The Cambridge Companion to Benjamin Britten
This 2011 addition to the Cambridge Companion series is one of the most comprehensive sources for Britten’s music. With chapters devoted to individual operas, Britten’s extensive juvenilia, his work with W. H. Auden, and the extraordinary musical world that Britten created at Aldeburgh, among others, all authored by Britten specialists, there is something in this book for anybody who is interested in Britten’s music. Eric Roseberry discusses Britten’s concertos in Chapter 16, providing some analysis of the Violin Concerto, while also considering this work in relation to the aesthetics of Britten’s other concertos. The Cambridge Companion to Britten rewards all readers, whether they are Britten enthusiasts, experts, or newcomers.

Benjamin Britten: a life in the twentieth century / Kildea, Paul Francis
Lauded as setting a new standard in composer biographies, and life-writing more generally, Paul Kildea’s 2013 biography of Benjamin Britten has been described as ‘wise, cautious,’ ‘bracingly opinionated and beautifully articulated,’ and ‘a seamless interweaving of life and music.’ More than 600 pages long, this is a densely-written study of Britten, utilizing quantities of primary sources from the pen of the subject as well as from many of his contemporaries. The result is remarkable, but also, as the author and various reviewers have noted, reminds us that Britten was no less enigmatic and unknowable a figure, both troubled and troubling, during his lifetime as he remains, half a century after his death.

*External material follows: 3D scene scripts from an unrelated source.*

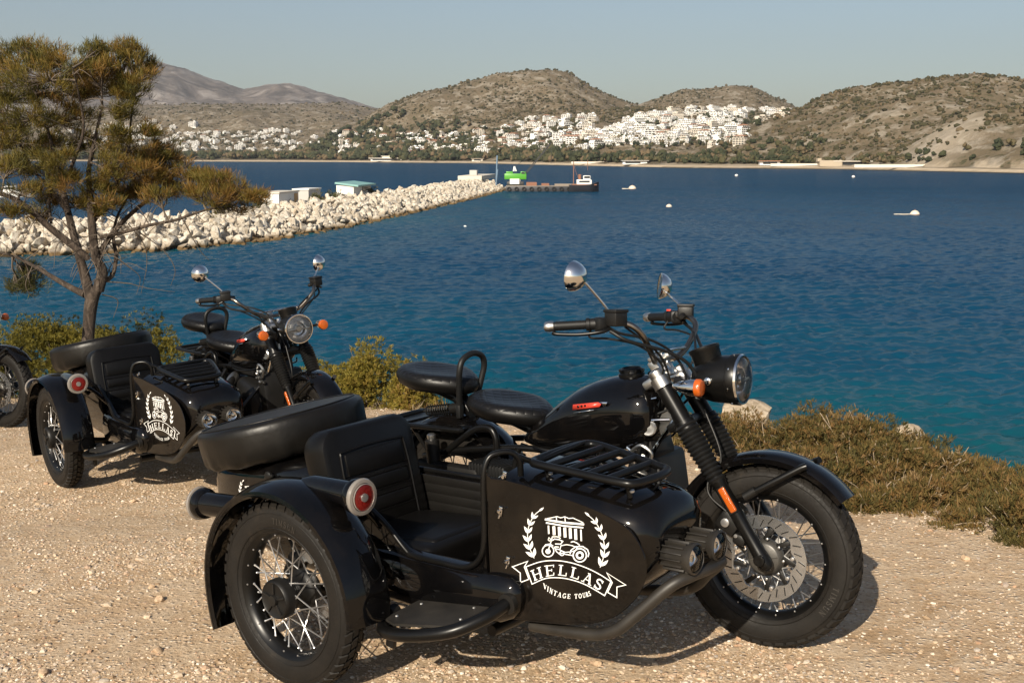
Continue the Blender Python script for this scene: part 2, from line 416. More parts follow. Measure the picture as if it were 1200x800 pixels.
def panel_fn(X, Y, lift):
    """photo detail pixel -> point on the side panel plane y = -.95 + .15 (x - .95) of the nearest outfit"""
    d = ray(560 + X / 4, 560 + Y / 4); Mi = POSE1.inverted()
    o = Mi @ Vector((0, 0, CZ)); r = Mi.to_3x3() @ Vector(d)
    t = (-.95 - .95 * .15 - o.y + .15 * o.x) / (r.y - .15 * r.x)
    return o + r * t + Vector((.148, -.989, 0)) * (lift + .004)

# ------------------------------------------------------------------ wheels
def make_tyre():
    m = MB(); R = WR
    prof = []
    for y, r in ((-.036, .228), (-.045, .236), (-.052, .255), (-.054, .275), (-.0525, .293), (-.050, .304), (-.046, .312), (-.036, .3215), (-.02, .326), (0, .3275)):
        prof.append((r, y))
    prof = prof + [(r, -y) for r, y in prof[-2::-1]]
    m.lathe(prof, n=96, cap=False)
    # raised rings on the sidewall
    for s in (-1, 1):
        for r, y in ((.245, .0505), (.298, .0525)): m.lathe([(r - .0022, y - .001), (r, y + .0012), (r + .0022, y - .001)], o=(0, 0, 0), axis=(0, s, 0), n=72, cap=False)
    # tread blocks
    nb = 46
    for k in range(nb):
        a = 2 * math.pi * k / nb; wd = 2 * math.pi / nb
        for row, (y0, y1, r0, off, sk) in enumerate(((-.047, -.027, .3185, 0, .18), (-.022, -.003, .3265, .5, .12), (.003, .022, .3265, 0, -.12), (.027, .047, .3185, .5, -.18))):
            a0 = a + off * wd - .36 * wd; a1 = a + off * wd + .36 * wd; hh = WR + .002
            vs = []
            for rr in (.9, 1):
                for (aa, yy) in ((a0 - sk * wd, y0), (a1 - sk * wd, y0), (a1 + sk * wd, y1), (a0 + sk * wd, y1)):
                    out = abs(yy) > .04
                    r = (hh - (.016 if out else .003 if abs(yy) > .02 else 0)) if rr == 1 else r0 - .008
                    vs.append((r * math.cos(aa), yy, r * math.sin(aa)))
            m.add(vs, [(4, 5, 6, 7), (0, 1, 5, 4), (1, 2, 6, 5), (2, 3, 7, 6), (3, 0, 4, 7)])
    return m
def make_rim():
    m = MB()
    m.lathe([(.232, -.040), (.236, -.037), (.236, -.033), (.226, -.030), (.221, -.024), (.214, -.016), (.208, -.008), (.208, .008), (.214, .016),
             (.221, .024), (.226, .030), (.236, .033), (.236, .037), (.232, .040), (.224, .036), (.216, .029), (.206, .018), (.203, 0), (.206, -.018), (.216, -.029), (.224, -.036)],
            n=72, closed=True)
    return m
MESH = {}
def shared(name, mb, mats, parent, sharp=40):
    if name not in MESH:
        o = mb().build(name, mats, parent, sharp); MESH[name] = o.data; return o
    o = bpy.data.objects.new(name.split('/')[0], MESH[name]); return link(o, parent)
NSP = 36
def spoke_ends(i, hubr, hw):
    side = 1 if i % 2 else -1; g = (i // 2) % 2
    a = 2 * math.pi * i / NSP; ah = a + (.62 if g else -.62)
    return Vector((hubr * math.cos(ah), side * hw, hubr * math.sin(ah))), Vector((.209 * math.cos(a), side * .006, .209 * math.sin(a)))
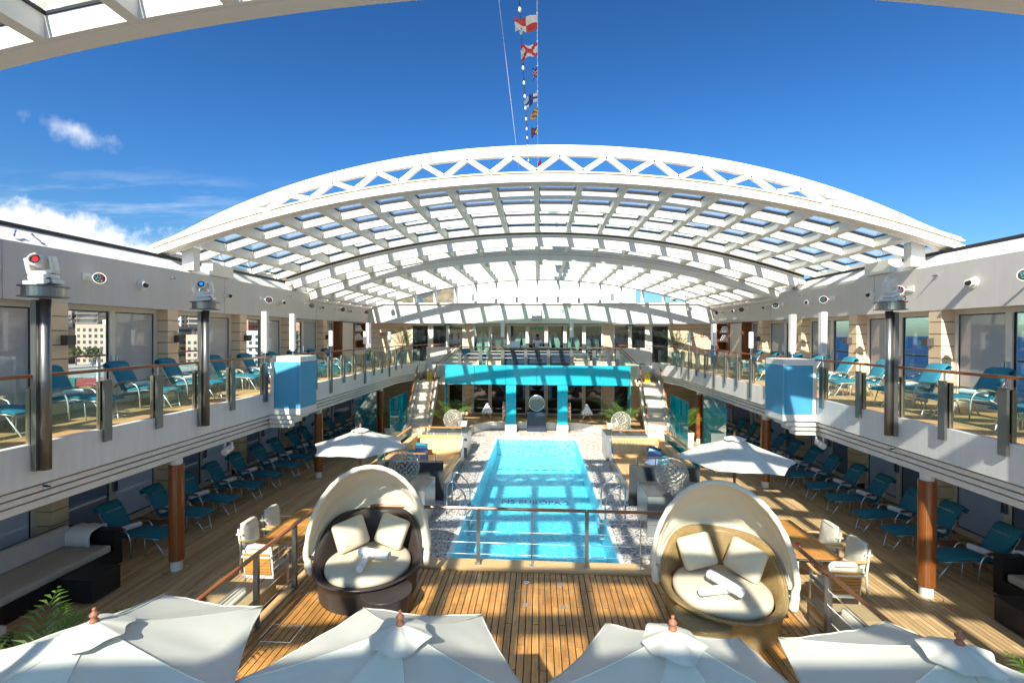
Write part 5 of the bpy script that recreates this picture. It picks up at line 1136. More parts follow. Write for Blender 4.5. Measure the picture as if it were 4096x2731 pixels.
        m.add(o0, [(i, (i+1) % 36, 36+(i+1) % 36, 36+i) for i in range(36)])
        for q in (.4, 2.4, 4.4): m.obox(T(.17*math.cos(q), .17*math.sin(q), .003, 0, 0, q), .13, .006, .001)
        part('deck_ring', m, CAULK, t)

# ============================================================ DECK LOUNGERS
def make_lounger(frame_m, arm_m):
    t = thing('deck_lounger', 'x', 'lounger')
    Wd = .50
    def pad(profile, w_, th):
        P = []; n = len(profile); mb = MB()
        tops = []; bots = []
        for i, (x, z) in enumerate(profile):
            a = profile[max(i-1, 0)]; b = profile[min(i+1, n-1)]; d = Vector((b[0]-a[0], 0, b[1]-a[1])).normalized(); nn = Vector((d.z, 0, -d.x)) * (1 if d.x < 0 else 1)
            if nn.z < 0 and abs(d.x) > abs(d.z): nn = -nn
            e = .55 if i in (0, n-1) else 1
            row = []
            for (y, k) in ((-.5, .25), (-.47, .75), (-.38, 1.), (0, 1.06), (.38, 1.), (.47, .75), (.5, .25)): row.append((x+nn.x*th*k*e, y*w_, z+nn.z*th*k*e))
            for (y, k) in ((.47, 0), (0, 0), (-.47, 0)): row.append((x, y*w_, z))
            P.append(row+[row[0]])
        mb.grid(P); o = len(mb.v); k = len(P[0])
        mb.add(P[0][:-1], [tuple(range(k-2, -1, -1))]); mb.add(P[-1][:-1], [tuple(range(k-1))]); return mb
    seat = [(.02, .385), (-.05, .40), (-.2, .415), (-.40, .43), (-.55, .44), (-.70, .425), (-.90, .395), (-1.06, .375)]
    part('seat_cushion', pad(seat, Wd, .055), TEALC, t, smooth=True)
    back = [(x, .39+(z-.39)*.79) for x, z in [(-1.07, .39), (-1.12, .50), (-1.20, .70), (-1.29, .90), (-1.36, 1.04), (-1.41, 1.13), (-1.46, 1.155), (-1.50, 1.12), (-1.49, 1.03)]]
    P = []; th = .055
    mb = MB()
    for i, (x, z) in enumerate(back):
        a = back[max(i-1, 0)]; b = back[min(i+1, len(back)-1)]; d = Vector((b[0]-a[0], 0, b[1]-a[1])).normalized(); nn = Vector((d.z, 0, -d.x)); e = .5 if i in (0, len(back)-1) else 1
        w_ = Wd*(1+.10*max(0, (z-.82)))
        row = [(x+nn.x*th*k*e, y*w_, z+nn.z*th*k*e) for y, k in ((-.5, .25), (-.47, .75), (-.38, 1.), (0, 1.06), (.38, 1.), (.47, .75), (.5, .25))]+[(x, y*w_, z) for y in (.47, 0, -.47)]
        P.append(row+[row[0]])
    mb.grid(P); k = len(P[0]); mb.add(P[0][:-1], [tuple(range(k-2, -1, -1))]); mb.add(P[-1][:-1], [tuple(range(k-1))])
    for f in range(len(mb.f)): mb.f[f] = mb.f[f][::-1]
    bc = part('back_cushion', mb, TEALC, t, smooth=True)
    fr = MB()
    for s in (-1, 1):
        fr.tube([(-.02, s*.20, .375), (-.2, s*.23, .395), (-.55, s*.235, .42), (-1.08, s*.235, .36)], .014, 6)
        fr.tube([(-1.06, s*.25, .36), (-1.2, s*.25, .60), (-1.38, s*.25, .88)], .013, 6)
    fr.cyl((-1.38, -.25, .88), (-1.38, .25, .88), .012, n=6); fr.cyl((-1.08, -.24, .36), (-1.08, .24, .36), .012, n=6); part('frame', fr, frame_m, t, smooth=True)
    m = MB(); m.tube([(-.17, .20, .37), (.0, .125, .02), (.0, .12, .0)], .012, 6); m.tube([(-.17, -.20, .37), (.0, -.125, .02), (.0, -.12, .0)], .012, 6); m.cyl((-.03, -.14, .07), (-.03, .14, .07), .009, n=6); part('foot_frame', m, frame_m, t, smooth=True)
    m = MB()
    for s in (-1, 1): m.cyl((-.42, s*.16, .41), (-.40, s*.15, .0), .011, n=6)
    part('leg', m, frame_m, t, smooth=True)
    for s in (-1, 1):
        m = MB(); m.tube([(-.95, s*.285, .57), (-.80, s*.285, .575), (-.70, s*.285, .53), (-.645, s*.285, .44), (-.62, s*.285, .32), (-.60, s*.285, .0)], .014, 6)
        m.cyl((-.63, s*.285, .36), (-.63, s*.235, .40), .012, n=6); part('arm_tube', m, frame_m, t, smooth=True)
        m = MB(); m.tube([(-1.30, s*.285, .0), (-1.12, s*.28, .33), (-1.0, s*.27, .40)], .013, 6); part('leg', m, frame_m, t, smooth=True)
        pts = [(-1.20, .47), (-1.14, .53), (-1.04, .575), (-.92, .597), (-.82, .597), (-.75, .58)]
        m = MB(); P = [[(x, s*(.285)-.027, z), (x, s*.285-.027, z+.022), (x, s*.285+.027, z+.022), (x, s*.285+.027, z), (x, s*.285-.027, z)] for x, z in pts]; m.grid(P); m.add(P[0][:-1], [(0, 1, 2, 3)]); m.add(P[-1][:-1], [(3, 2, 1, 0)]); part('armrest', m, arm_m, t)
    me = text_mesh('MS EUROPA 2', .062, .0004); me.transform(Matrix(((0, -.486, 0, -1.258), (1, 0, 0, 0), (0, .874, 0, .895), (0, 0, 0, 1)))); me.materials.clear(); me.materials.append(WPRINT)
    # lettering sits just proud of the cloth, reading from the foot end
    o = link(me, 'lettering', bc)
    return t
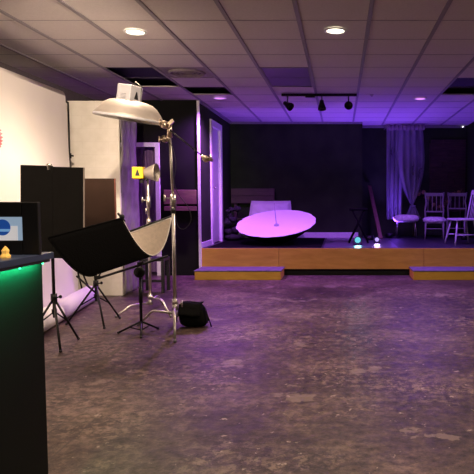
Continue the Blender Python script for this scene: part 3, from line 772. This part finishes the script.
MB().tube([bow(1, v, sgn * .004) for v in [k / 30 for k in range(31)]], .0062, 8).tube([bow(u, 1, sgn * .004) for u in [k / 10 for k in range(11)]], .0062, 8).build('white_trim', M['refl_rim'], t)
MB().tube([bow(u, 1.0, sgn * .004) + Vector((0, 0, .014)) for u in (0, .5, 1)], .008, 8).build('far_rod', M['black_met'], t)
MB().tube([bow(0, v) for v in [k / 30 for k in range(31)]], .006, 8).tube([bow(u, 0) for u in (0, .5, 1)], .007, 8).build('near_rod', M['black_fab'], t)
k = bow(1, 0)
MB().ball(k + Vector((.0, 0, .01)), .022, seg=10, rings=6).tube([k + Vector((-.03, -.01, .04)), k + Vector((.02, .01, -.03))], .009, 8).build('corner_clip', M['black'], t)

# stand with angled arm
Y = 5.15; sb = P(134.5, 335, 5.12); sx, sy = sb.x, 5.30
zr = P(133, 272, 5.30).z
t = thing('arm_stand', 'low black stand with an angled arm under the curved reflector', 'light stand', (sx, sy, 0), 'black tripod stands')
MB().tube([(sx, sy, .03), (sx, sy, zr - .02)], .013, 12).build('pole', M['black_met'], t)
MB().tube([(sx, sy, .28), (sx, sy, .42)], .0175, 12).build('collar', M['black_met'], t)
for fx, fy in ((-.20, -.02), (.10, .16), (.06, -.19)):
    lg = MB().tube([(sx, sy, .11), (sx + fx, sy + fy, .012)], .009, 8).build('leg', M['black_met'], t); MB().ball((sx + fx, sy + fy, .012), .013, (1, 1, .8), seg=8, rings=6).build('rubber_foot', M['black'], lg)
    MB().tube([(sx, sy, .03), (sx + fx * .55, sy + fy * .55, .06)], .006, 8).build('brace', M['black_met'], t)
MB().lathe([(.0, -.018), (.045, -.018), (.05, -.006), (.05, .006), (.045, .018), (0, .018)], Matrix.Translation((sx, sy - .02, zr)) @ Matrix.Rotation(PI / 2, 4, 'X'), 24).build('knuckle', M['black_met'], t)
MB().lathe([(.018, -.022), (.03, -.026), (.034, -.022), (.018, -.022)], Matrix.Translation((sx, sy - .02, zr)) @ Matrix.Rotation(PI / 2, 4, 'X'), 24).build('knuckle_ring', M['grey_dark'], t)
a0, a1 = P(96, 279, 5.30), P(168, 256, 5.30)
MB().tube([a0, a1], .011, 10).build('arm', M['black_met'], t)
for a in (.02, .62):
    p = a0 + (a1 - a0) * a; MB().box(p + Vector((0, 0, .01)), (.05, .03, .03)).tube([p, p + Vector((.03, .0, .05))], .007, 8).build('bracket', M['black'], t)

# ------------------------------------------------------------------ C stands
def cstand(label, cx, cy, pole_top, feet, zs, grp='chrome stands with turtle bases', tilt=0):
    t = thing('chrome_stand', label, 'light stand', (cx, cy, 0), grp)
    MB().tube([(cx, cy, .09), (cx, cy, zs)], .0165, 14).build('lower_pole', M['chrome'], t)
    MB().tube([(cx, cy, zs), (cx + tilt, cy, pole_top)], .0125, 14).build('upper_pole', M['chrome'], t)
    for k, (fx, fy, hz) in enumerate(feet):
        f = Vector((fx, fy, .014)); c = Vector((cx, cy, hz)); d = Vector((fx - cx, fy - cy, 0)); d.normalize(); L = (Vector((fx, fy, 0)) - Vector((cx, cy, 0))).length
        pts = [c + d * .015, c + d * (L * .50)] + arc(c + d * (L * .50), c + d * (L * .64), c + d * (L * .74) + Vector((0, 0, -hz * .35)), 6)[1:] + [f]
        lg = MB().tube(pts, .0115, 12).build('leg', M['chrome'], t)
        MB().ball(f, .015, (1, 1, .9), seg=10, rings=6).build('rubber_foot', M['grey_dark'], lg)
        MB().tube([c - Vector((0, 0, .026)), c + Vector((0, 0, .026))], .025, 14).build('leg_socket', M['chrome'], lg)
    return t
def knob(b, p, d):
    p, d = V(p), V(d).normalized(); b.tube([p, p + d * .05], .006, 8); b.tube([p + d * .05 - Vector((0, 0, .03)), p + d * .05 + Vector((0, 0, .03))], .008, 8)
cx, cy = -1.515, 5.38
H0 = P(175, 304, cy).z
t = cstand('tall chrome stand with curved legs holding the big studio lamp', cx, cy, 1.80, [(-1.40, 4.95, H0 - .03), (-1.93, 5.60, H0 - .085), (-1.63, 5.83, H0 + .02)], 1.18, tilt=-.02)
b = MB(); knob(b, (cx + .02, cy, H0), (1, -.3, .1)); b.build('lock_knob', M['chrome'], t)
MB().tube([(cx, cy, 1.14), (cx, cy, 1.25)], .027, 14).build('collar', M['chrome'], t)
b = MB(); knob(b, (cx - .02, cy - .01, 1.215), (-1, -.2, 0)); b.build('lock_knob', M['chrome'], t)
MB().tube([(cx, cy, 1.08), (cx, cy, 1.13)], .022, 14).build('black_band', M['black'], t)
# power cable down the pole
pts = [P(167, 133, 5.33), P(165, 140, 5.33), P(172, 146, 5.33), P(176, 165, 5.34), P(174, 182, 5.34), P(179, 195, 5.35), P(188, 207, 5.36), P(191, 220, 5.36), P(184, 229, 5.35), P(177, 224, 5.35), P(174.5, 200, 5.34)]
sm = []
for i in range(len(pts) - 1):
    p0, p1, p2, p3 = pts[max(0, i - 1)], pts[i], pts[i + 1], pts[min(len(pts) - 1, i + 2)]
    for k in range(6):
        s = k / 6; sm.append(.5 * ((2 * p1) + (p2 - p0) * s + (2 * p0 - 5 * p1 + 4 * p2 - p3) * s * s + (3 * p1 - p0 - 3 * p2 + p3) * s ** 3))
MB().tube(sm, .0035, 6).build('power_cable', M['black'], t)
# grip head
top = Vector((cx - .02, cy, 1.80)); gh = P(167.5, 125.5, cy)
b = MB(); b.tube([(top.x, cy, 1.76), (top.x, cy, 1.88)], .022, 14)
b.lathe([(0, -.03), (.034, -.03), (.036, .0), (.034, .03), (0, .03)], Matrix.Translation((gh.x - .01, cy - .045, gh.z)) @ Matrix.Rotation(PI / 2, 4, 'X'), 20)
b.box(gh + Vector((.035, -.03, .02)), (.07, .025, .03), Ry(-.7)); knob(b, gh + Vector((-.01, -.07, 0)), (-.5, -1, .3))
g = b.build('grip_head', M['brass'], t)
b = MB(); p = P(165, 139, cy - .03); b.lathe([(0, -.02), (.032, -.02), (.032, .02), (0, .02)], Matrix.Translation(p) @ Matrix.Rotation(PI / 2, 4, 'X'), 18); knob(b, p, (-1, -.6, -.2)); b.tube([p, (top.x, cy, p.z)], .015, 10); b.build('clamp', M['brass'], t)
a0, a1 = P(170, 130, cy - .05), P(206, 159, cy - .05)
am = MB().tube([a0, a1], .0065, 10).build('arm', M['black_met'], t)
d = (a1 - a0).normalized()
b = MB(); b.lathe([(0, -.02), (.028, -.02), (.03, 0), (.028, .02), (0, .02)], Matrix.Translation(a1) @ Matrix.Rotation(PI / 2, 4, 'X'), 18); b.box(a1 + Vector((.03, 0, -.005)), (.06, .03, .028), Ry(.2)); b.tube([a1 - d * .05, a1 + d * .02], .012, 10); knob(b, a1, (1, -.4, .1)); b.build('end_clamp', M['brass'], am)

# studio lamp with dish shade
lc = P(129.3, 118.3, cy)
roll = math.radians(8.5)
t = thing('studio_lamp', 'large silver dish lamp with a grey box on top, held by the chrome stand', 'studio lamp', (lc.x, lc.y, lc.z))
T = Matrix.Translation(lc) @ Matrix.Rotation(roll, 4, 'Y') @ Matrix.Rotation(math.radians(2), 4, 'X')
Rr = .298
prof = [(Rr, -.012), (Rr + .002, 0), (Rr, .014), (.284, .032), (.257, .072), (.225, .110), (.185, .137), (.14, .149), (.085, .153)]
MB().lathe(prof, T, 64).build('dish_shade', M['alu'], t, solid=.003)
MB().lathe([(Rr - .004, -.014), (Rr + .006, -.012), (Rr + .008, .0), (Rr + .004, .008)], T, 64).build('rim', M['grey_plastic'], t, solid=.002)
MB().lathe([(0, .03), (.09, .03), (.095, .045), (0, .045)], T, 32).build('centre_deflector', M['alu'], t)
MB().tube([T @ Vector((0, 0, .045)), T @ Vector((0, 0, .16))], .02, 12).build('bulb_stem', M['white_trim'], t)
R3 = T.to_3x3() @ Rz(math.radians(-20))
bc = T @ Vector((-.022, 0, .212))
bx_ = MB().box(bc, (.15, .16, .15), R3).build('power_box', M['grey_plastic'], t, bevel=.008)
# triangular mark and vents on the box faces
fr = R3 @ Vector((1, 0, 0)); fl = R3 @ Vector((0, -1, 0)); upv = R3 @ Vector((0, 0, 1))
def mark(b, c, ux, uz, nrm, s):
    b.prism([c + ux * (-.5 * s) + uz * (-.6 * s), c + ux * (.5 * s) + uz * (-.6 * s), c + ux * (.12 * s) + uz * (.65 * s), c + ux * (-.12 * s) + uz * (.65 * s)], nrm * .002)
rear = fl if abs(fl.y) > abs(fr.y) else fr
s1, s2 = (fl, .075), (fr, .0675)
b = MB(); mark(b, bc + fr * .0755 - upv * .01, R3 @ Vector((0, 1, 0)), upv, fr, .05); b.build('triangle_mark', M['black'], bx_)
b = MB()
for k in range(4): b.box(bc + fl * .0805 + upv * (-.045 + k * .012) + (R3 @ Vector((.0, 0, 0))), (.06, .002, .004), R3)
b.build('vent_slots', M['grey_dark'], bx_)
MB().tube([bc + upv * .067 + fr * .03, bc + upv * .085 + fr * .03], .012, 10).tube([bc + upv * .085 + fr * .03, bc + upv * .11 + fr * .05, bc + upv * .08 + fr * .12 , bc + fr * .13 - upv * .06, lc + Vector((.25, .05, .02))], .0035, 6).build('cable', M['black'], t)
MB().tube([T @ Vector((.26, 0, .03)), gh + Vector((-.02, -.02, 0))], .011, 10).build('mount_stud', M['brass'], t)
light('modelling_lamp', 'SPOT', T @ Vector((0, 0, .02)), 60, (1, .78, .55), t, .10, T @ Vector((-.3, 0, -1)), 140, .6)

# second chrome stand with the yellow lamp
cx, cy = -2.045, 6.33
H1 = P(149, 297, cy).z
t = cstand('chrome stand with curved legs behind, holding the small yellow lamp', cx, cy, 1.41, [(-1.74, 6.02, H1), (-2.30, 6.02, H1 - .06), (-2.05, 6.78, H1 - .03)], .95)
for z0_, z1_ in ((.93, 1.0), (1.12, 1.24)): MB().tube([(cx, cy, z0_), (cx, cy, z1_)], .025, 12).build('collar', M['chrome'], t)
for vv, dd in ((201, (-1, -.4, .3)), (211, (.1, -1, 0))):
    b = MB(); knob(b, (cx - .01, cy - .01, P(142, vv, cy).z), dd); b.build('lock_knob', M['chrome'], t)
p = P(138.8, 173, cy)
t = thing('yellow_lamp', 'small yellow strobe lamp with a silver reflector on the rear chrome stand', 'studio lamp', (p.x + .03, cy, p.z - .08))
c = Vector((p.x, cy, p.z))
Rm = Rz(math.radians(6))
ybx = MB().box(c, (.115, .13, .125), Rm).build('body', M['yellow'], t, bevel=.010)
b = MB(); mark(b, c + Rm @ Vector((-.0, -.0655, -.002)), Rm @ Vector((1, 0, 0)), Vector((0, 0, 1)), Rm @ Vector((0, -1, 0)), .048); b.build('triangle_mark', M['black'], ybx)
dv = Vector((1.0, -.06, .03)).normalized(); q = dv.to_track_quat('Z', 'Y').to_matrix().to_4x4()
Tq = Matrix.Translation(c + Vector((.060, -.004, 0))) @ q
MB().lathe([(.045, 0), (.048, .02), (.058, .04), (.088, .12), (.097, .135)], Tq, 36).build('reflector', M['alu'], t, solid=.003)
MB().lathe([(0, .045), (.06, .045)], Tq, 24).build('lamp_socket', M['black'], t)
MB().lathe([(0, .10), (.02, .10), (.02, .052), (0, .052)], Tq, 16).build('flash_tube', M['grey_dark'], t)
MB().box(c + Vector((.03, 0, -.08)), (.03, .03, .05)).tube([c + Vector((.06, 0, -.06)), (cx, cy, 1.41)], .014, 10).build('mount', M['black'], t)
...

Belshazzar’s Feast and Britten’s Violin Concerto both date from the 1930s, the decade which has been posited as the culmination of an English musical renaissance that began in the Victorian age, survived the ravages of the 1914-1918 War and continued to flourish for another twenty years. The parameters and chronology of this ‘renaissance’ have been much debated by musicologists and cultural theorists, some of the controversy stoked by this book:

The English musical renaissance, 1840-1940: constructing a national music / Hughes, Meirion
First published (with Robert Stradling) in 1993 as The English Musical Renaissance: Construction and Deconstruction, a book with a provocative thesis that proved disputatious among musicians and scholars: namely, that the nineteenth-century rebirth of English music was not the result of composers shaking off the hegemonic weight of their continental neighbours and turning to received traditions, but was instead part of a resurgence in overt nationalism, spearheaded by a small coterie at the Royal College of Music. In 2001, with the present revised title, Meirion Hughes also revised and expanded some of the contentions made in 1993, looking in more detail at what came to be perceived as ‘Englishness’ in music, whose music became canonical (and whose didn’t), and the philosophy and aesthetics that lay behind these value judgments, up until the 1940s. This book offers, therefore, valuable cultural, political, and social context for the environment in which William Walton and Benjamin Britten came of age as composers.